Sunday, September 26, 2010

corruption

an article about corruption in iraq in today's NYT including the following sentence:
Corruption is so rampant here — and American reconstruction efforts so replete with their own mismanagement — that the fate of the computers could have ended as an anecdote in a familiar, if disturbing trend. Iraq, after all, ranks above only Sudan, Myanmar, Afghanistan and Somalia on Transparency International’s annual corruption index.
since i was in kazakhstan, i've been thinking a lot about corruption. i don't see how you can rank a country like somalia on a corruption index. when there's no functioning government, how can you determine what payments are corrupt?

imagine you're trying to do business in a foreign country. to complete the deal you need to move goods from point A to point B. a local tells you that you will only be permitted to do that if you pay $100. is that corruption? it depends.
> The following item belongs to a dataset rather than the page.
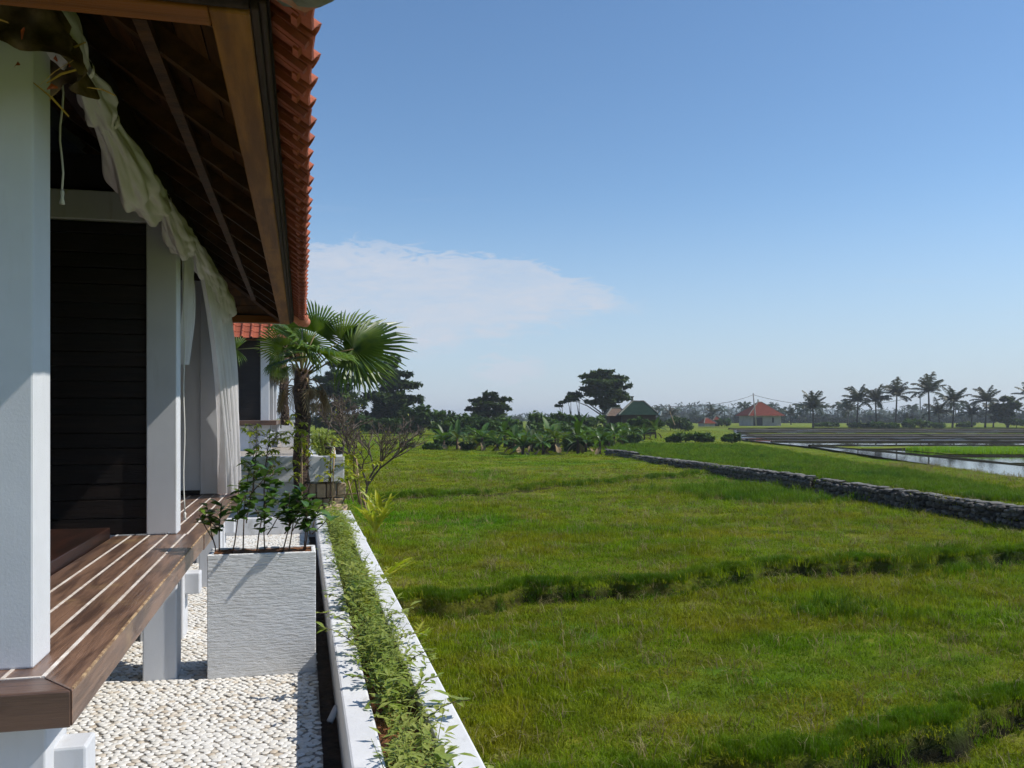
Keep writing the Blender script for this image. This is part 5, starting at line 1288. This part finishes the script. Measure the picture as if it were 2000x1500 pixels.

if the person you are talking to is a government official, you need a special license to move stuff around the country and that license has a $100 fee, then no, it's not corruption. governments can charge fees and when they do, it is not considered to be corruption. on the other hand, if there is no legal license requirement, or if there is a license but the license fee is only $50, then the $100 charge would be corrupt. the charge itself is not what makes it corrupt. corruption depends on the legitimacy of the charge.

in a place with no functioning government, by definition, there are no legitimate charges. on the other hand, there are also no illegitimate charges. so while you can say that in a lawless place there is nothing but corruption, you can also say that in such places there is no corruption. an illegitimate charge is only illegitimate insofar as it is contrary to an existing regime of rules. if there are no rules, no charge is going to be contrary to one. any talk of "corruption" or "legitimate" in places like that becomes almost meaningless.

so is lawless somalia a very corrupt place? or a place largely free of corruption because it is largely free of a government (putting aside unrecognized entities like somaliland)? it's both, or neither, or rather concepts like "corruption" don't work in lawless places. much of afghanistan is also outside the control of the recognized legitimate government. so are those areas corruption-free or most corrupt of all? i don't know how anyone can say for sure either way.